What the task requires: All of the material below is to be returned exactly.

Dataset section:
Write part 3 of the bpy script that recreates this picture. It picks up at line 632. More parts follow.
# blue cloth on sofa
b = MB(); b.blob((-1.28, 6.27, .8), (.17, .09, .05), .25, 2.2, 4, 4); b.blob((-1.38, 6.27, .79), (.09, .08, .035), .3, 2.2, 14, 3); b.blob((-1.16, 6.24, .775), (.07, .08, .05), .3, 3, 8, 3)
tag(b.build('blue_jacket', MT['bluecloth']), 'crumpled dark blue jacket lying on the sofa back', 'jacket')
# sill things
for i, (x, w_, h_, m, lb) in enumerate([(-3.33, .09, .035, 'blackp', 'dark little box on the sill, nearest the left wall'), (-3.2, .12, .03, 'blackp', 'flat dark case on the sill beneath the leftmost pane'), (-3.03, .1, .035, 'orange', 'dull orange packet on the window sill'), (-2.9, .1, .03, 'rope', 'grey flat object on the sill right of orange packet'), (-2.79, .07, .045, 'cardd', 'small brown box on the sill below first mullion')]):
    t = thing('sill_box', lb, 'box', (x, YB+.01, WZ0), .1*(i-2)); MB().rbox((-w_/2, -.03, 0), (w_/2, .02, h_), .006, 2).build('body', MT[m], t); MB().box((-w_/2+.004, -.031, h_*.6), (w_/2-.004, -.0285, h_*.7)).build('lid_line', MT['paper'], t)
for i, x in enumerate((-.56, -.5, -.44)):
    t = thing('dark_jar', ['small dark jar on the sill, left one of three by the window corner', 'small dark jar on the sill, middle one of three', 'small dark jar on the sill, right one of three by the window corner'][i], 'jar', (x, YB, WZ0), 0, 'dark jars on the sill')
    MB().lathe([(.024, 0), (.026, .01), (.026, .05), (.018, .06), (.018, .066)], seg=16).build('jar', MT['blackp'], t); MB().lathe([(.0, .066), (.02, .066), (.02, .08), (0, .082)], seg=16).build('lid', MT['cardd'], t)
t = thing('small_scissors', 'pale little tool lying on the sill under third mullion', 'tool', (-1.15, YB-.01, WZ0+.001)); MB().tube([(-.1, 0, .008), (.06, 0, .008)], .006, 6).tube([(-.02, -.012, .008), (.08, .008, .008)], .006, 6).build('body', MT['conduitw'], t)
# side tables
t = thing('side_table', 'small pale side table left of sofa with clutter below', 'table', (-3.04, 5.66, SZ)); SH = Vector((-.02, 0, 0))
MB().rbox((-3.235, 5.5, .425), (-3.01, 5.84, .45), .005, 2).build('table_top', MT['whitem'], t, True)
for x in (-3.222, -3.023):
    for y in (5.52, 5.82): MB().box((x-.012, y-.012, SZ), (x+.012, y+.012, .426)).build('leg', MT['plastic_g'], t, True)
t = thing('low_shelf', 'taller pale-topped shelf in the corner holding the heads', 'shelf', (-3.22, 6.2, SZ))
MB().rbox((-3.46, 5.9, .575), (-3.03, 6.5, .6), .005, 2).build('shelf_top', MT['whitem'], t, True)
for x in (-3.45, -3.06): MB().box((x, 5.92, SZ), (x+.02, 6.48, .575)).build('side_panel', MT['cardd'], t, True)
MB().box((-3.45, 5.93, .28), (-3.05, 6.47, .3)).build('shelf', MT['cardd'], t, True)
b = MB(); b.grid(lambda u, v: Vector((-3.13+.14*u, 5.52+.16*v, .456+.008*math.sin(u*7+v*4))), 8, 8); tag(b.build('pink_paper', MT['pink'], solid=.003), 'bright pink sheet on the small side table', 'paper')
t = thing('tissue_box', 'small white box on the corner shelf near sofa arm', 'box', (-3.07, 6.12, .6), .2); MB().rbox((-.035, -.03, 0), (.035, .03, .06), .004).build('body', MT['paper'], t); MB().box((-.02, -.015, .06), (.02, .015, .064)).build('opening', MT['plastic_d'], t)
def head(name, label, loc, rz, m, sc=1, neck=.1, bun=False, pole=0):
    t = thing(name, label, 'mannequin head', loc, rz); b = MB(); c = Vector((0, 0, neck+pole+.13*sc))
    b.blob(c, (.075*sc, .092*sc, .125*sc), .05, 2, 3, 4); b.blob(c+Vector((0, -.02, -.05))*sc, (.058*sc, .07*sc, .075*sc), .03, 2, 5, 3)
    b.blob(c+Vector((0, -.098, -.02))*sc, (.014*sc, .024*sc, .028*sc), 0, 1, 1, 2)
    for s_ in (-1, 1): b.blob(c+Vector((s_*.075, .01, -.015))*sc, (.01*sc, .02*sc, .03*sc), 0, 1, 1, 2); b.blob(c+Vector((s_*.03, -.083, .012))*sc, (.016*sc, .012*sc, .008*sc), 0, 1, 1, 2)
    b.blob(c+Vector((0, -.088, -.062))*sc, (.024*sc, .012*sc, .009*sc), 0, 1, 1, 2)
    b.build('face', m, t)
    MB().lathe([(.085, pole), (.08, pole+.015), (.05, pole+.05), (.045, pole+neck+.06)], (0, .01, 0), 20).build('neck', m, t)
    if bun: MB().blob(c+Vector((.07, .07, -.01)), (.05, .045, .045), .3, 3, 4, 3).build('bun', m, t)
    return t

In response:
Write part 3 of the bpy script that recreates this picture. It picks up at line 632. More parts follow.
# blue cloth on sofa
b = MB(); b.blob((-1.28, 6.27, .8), (.17, .09, .05), .25, 2.2, 4, 4); b.blob((-1.38, 6.27, .79), (.09, .08, .035), .3, 2.2, 14, 3); b.blob((-1.16, 6.24, .775), (.07, .08, .05), .3, 3, 8, 3)
tag(b.build('blue_jacket', MT['bluecloth']), 'crumpled dark blue jacket lying on the sofa back', 'jacket')
# sill things
for i, (x, w_, h_, m, lb) in enumerate([(-3.33, .09, .035, 'blackp', 'dark little box on the sill, nearest the left wall'), (-3.2, .12, .03, 'blackp', 'flat dark case on the sill beneath the leftmost pane'), (-3.03, .1, .035, 'orange', 'dull orange packet on the window sill'), (-2.9, .1, .03, 'rope', 'grey flat object on the sill right of orange packet'), (-2.79, .07, .045, 'cardd', 'small brown box on the sill below first mullion')]):
    t = thing('sill_box', lb, 'box', (x, YB+.01, WZ0), .1*(i-2)); MB().rbox((-w_/2, -.03, 0), (w_/2, .02, h_), .006, 2).build('body', MT[m], t); MB().box((-w_/2+.004, -.031, h_*.6), (w_/2-.004, -.0285, h_*.7)).build('lid_line', MT['paper'], t)
for i, x in enumerate((-.56, -.5, -.44)):
    t = thing('dark_jar', ['small dark jar on the sill, left one of three by the window corner', 'small dark jar on the sill, middle one of three', 'small dark jar on the sill, right one of three by the window corner'][i], 'jar', (x, YB, WZ0), 0, 'dark jars on the sill')
    MB().lathe([(.024, 0), (.026, .01), (.026, .05), (.018, .06), (.018, .066)], seg=16).build('jar', MT['blackp'], t); MB().lathe([(.0, .066), (.02, .066), (.02, .08), (0, .082)], seg=16).build('lid', MT['cardd'], t)
t = thing('small_scissors', 'pale little tool lying on the sill under third mullion', 'tool', (-1.15, YB-.01, WZ0+.001)); MB().tube([(-.1, 0, .008), (.06, 0, .008)], .006, 6).tube([(-.02, -.012, .008), (.08, .008, .008)], .006, 6).build('body', MT['conduitw'], t)
# side tables
t = thing('side_table', 'small pale side table left of sofa with clutter below', 'table', (-3.04, 5.66, SZ)); SH = Vector((-.02, 0, 0))
MB().rbox((-3.235, 5.5, .425), (-3.01, 5.84, .45), .005, 2).build('table_top', MT['whitem'], t, True)
for x in (-3.222, -3.023):
    for y in (5.52, 5.82): MB().box((x-.012, y-.012, SZ), (x+.012, y+.012, .426)).build('leg', MT['plastic_g'], t, True)
t = thing('low_shelf', 'taller pale-topped shelf in the corner holding the heads', 'shelf', (-3.22, 6.2, SZ))
MB().rbox((-3.46, 5.9, .575), (-3.03, 6.5, .6), .005, 2).build('shelf_top', MT['whitem'], t, True)
for x in (-3.45, -3.06): MB().box((x, 5.92, SZ), (x+.02, 6.48, .575)).build('side_panel', MT['cardd'], t, True)
MB().box((-3.45, 5.93, .28), (-3.05, 6.47, .3)).build('shelf', MT['cardd'], t, True)
b = MB(); b.grid(lambda u, v: Vector((-3.13+.14*u, 5.52+.16*v, .456+.008*math.sin(u*7+v*4))), 8, 8); tag(b.build('pink_paper', MT['pink'], solid=.003), 'bright pink sheet on the small side table', 'paper')
t = thing('tissue_box', 'small white box on the corner shelf near sofa arm', 'box', (-3.07, 6.12, .6), .2); MB().rbox((-.035, -.03, 0), (.035, .03, .06), .004).build('body', MT['paper'], t); MB().box((-.02, -.015, .06), (.02, .015, .064)).build('opening', MT['plastic_d'], t)
def head(name, label, loc, rz, m, sc=1, neck=.1, bun=False, pole=0):
    t = thing(name, label, 'mannequin head', loc, rz); b = MB(); c = Vector((0, 0, neck+pole+.13*sc))
    b.blob(c, (.075*sc, .092*sc, .125*sc), .05, 2, 3, 4); b.blob(c+Vector((0, -.02, -.05))*sc, (.058*sc, .07*sc, .075*sc), .03, 2, 5, 3)
    b.blob(c+Vector((0, -.098, -.02))*sc, (.014*sc, .024*sc, .028*sc), 0, 1, 1, 2)
    for s_ in (-1, 1): b.blob(c+Vector((s_*.075, .01, -.015))*sc, (.01*sc, .02*sc, .03*sc), 0, 1, 1, 2); b.blob(c+Vector((s_*.03, -.083, .012))*sc, (.016*sc, .012*sc, .008*sc), 0, 1, 1, 2)
    b.blob(c+Vector((0, -.088, -.062))*sc, (.024*sc, .012*sc, .009*sc), 0, 1, 1, 2)
    b.build('face', m, t)
    MB().lathe([(.085, pole), (.08, pole+.015), (.05, pole+.05), (.045, pole+neck+.06)], (0, .01, 0), 20).build('neck', m, t)
    if bun: MB().blob(c+Vector((.07, .07, -.01)), (.05, .045, .045), .3, 3, 4, 3).build('bun', m, t)
    return t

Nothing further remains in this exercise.